La vendetta di Lorenzo Alì sotto il segno di Fantomas

by Claudia

[Segue dal numero 10 di «Azione»]. Il «moro» (non più servo ma ladro, il giovane Alì non viene più chiamato «negro») nascose i vestiti e armato di scalpello cominciò a rovistare nello studio dell’ambasciatore. Non gli interessavano i documenti riservati che pure vi erano custoditi, solo soldi e oggetti che avrebbe potuto rivendere. Forzò un piccolo scrigno di legno e prelevò cinquanta lire in argento; dalla scrivania «un bell’orologio artistico in argento», e da un cassetto aperto due porta-sigarette e due (secondo un altro giornalista quattro) pacchetti di sigarette egiziane. Bottino deludente. Provò a forzare uno dei tiretti, che però non cedette. A quel punto, saranno state ormai le undici di notte, sentì un rumore di passi: Sua Eccellenza l’Ambasciatore era tornato. «Alì non si lasciò vincere dalla paura: con un salto raggiunse un angolo del salone e prese la perfetta posizione verticale addossandosi al muro. Rattenne il respiro». Rennell Rodd entrò nello studio, ma non lo vide, e uscì quasi subito. Alì rimase ancora fermo nell’angolo per una ventina di minuti poi si rivestì, arraffò l’esiguo bottino e fece per fuggire. Ma non intendeva arrendersi: individuò una pesante cassa di ferro e, nella speranza che contenesse un tesoro, la sollevò e se la assestò sulle spalle. Tentò di svignarsela, ma il peso era eccessivo e non poteva aprirla – per la fretta e la mancanza di strumenti adatti. «Così Alì con la più profonda melancolia e grande sconforto dovette abbandonarla inviolata in un’altra stanza, e si allontanò».
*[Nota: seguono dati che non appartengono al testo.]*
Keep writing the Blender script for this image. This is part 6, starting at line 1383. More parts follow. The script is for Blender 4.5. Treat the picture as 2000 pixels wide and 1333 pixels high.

L’indomani il furto venne scoperto dal maggiordomo Domenico Barbero, e denunciato al commissariato di Castro Pretorio. Il vice-commissario cavalier Mascioli, noto come abile investigatore, interrogò il personale di servizio dell’ambasciata d’Inghilterra, ma tutti riuscirono a dimostrare la loro innocenza – ricordando però il «servo» nero licenziato dal barone e mettendo la polizia sulle sue tracce. Il brigadiere Vannozzi e la guardia Buesi si presentarono a via del Babuino 36, nella casa della contessa Anna Fugger, presso la quale Alì aveva lavorato l’anno prima «come servo». Benché la contessa lo avesse licenziato, quando Alì si era ritrovato «senza pane e senza tetto» gli dava «ogni tanto qualche lira». Non lo presero lì, ma nel retrobottega della latteria Taddei, al civico 171, dove «il moretto capitava sovente e dove gli era consentito tenere la sua roba».

Il sudanese fu arrestato e condotto al commissariato di Castro Pretorio. Interrogato dall’esperto Mascioli, dapprima Alì negò tutto, poi confessò, sostenendo di aver commesso il furto «per vendicarsi del licenziamento, che non riteneva giusto». «La Tribuna» accettò la sua motivazione, usando La vendetta del nero come sottotitolo. Dal Conte di Montecristo in poi, il pubblico amava le storie di vendetta, e comprendeva la rabbia di chi cerca di riavere ciò che gli è stato tolto. La refurtiva, trovata durante la perquisizione, oltre agli oggetti già citati comprendeva un timbro d’oro con lo stemma dell’ambasciata e diverse paia di pantaloni, scarpe, maglie e biancheria. I soldi, Alì li aveva già spesi.

Il giornalista (forse uno degli scrittori che collaboravano a «La Tribuna») romanzò la cronaca del furto, usando la deposizione del ladro. Dall’incalzante narrazione trapela una certa simpatia per il Fantomas Alì. Assente invece nelle scarne cronache de «Il Messaggero», «Il Giornale d’Italia» e «Il Popolo romano». L’ultima apparizione di Alì è in un’aula della seconda sezione penale feriale del Tribunale, dove si svolse il processo per direttissima. Ribadì la tesi della vendetta, il difensore (d’ufficio) non riuscì a renderla convincente e il presidente, il cavalier Michele Tommasi, lo condannò a dodici mesi e diciannove giorni di reclusione.

A differenza del Fantomas dei romanzi e dei film – sempre impunito o comunque capace di evadere – Lorenzo Alì finì in prigione, a Regina Coeli. Se amava l’imprendibile criminale (come i suoi contemporanei, come i registi Fritz Lang e Ejzenštejn e poi i surrealisti), avrà ingaggiato un duello con le guardie e le istituzioni, tornando a delinquere. Nessun altro lavoro poteva trovare, nell’Italia xenofoba e incattivita dalla guerra, il «negro» Lorenzo Alì.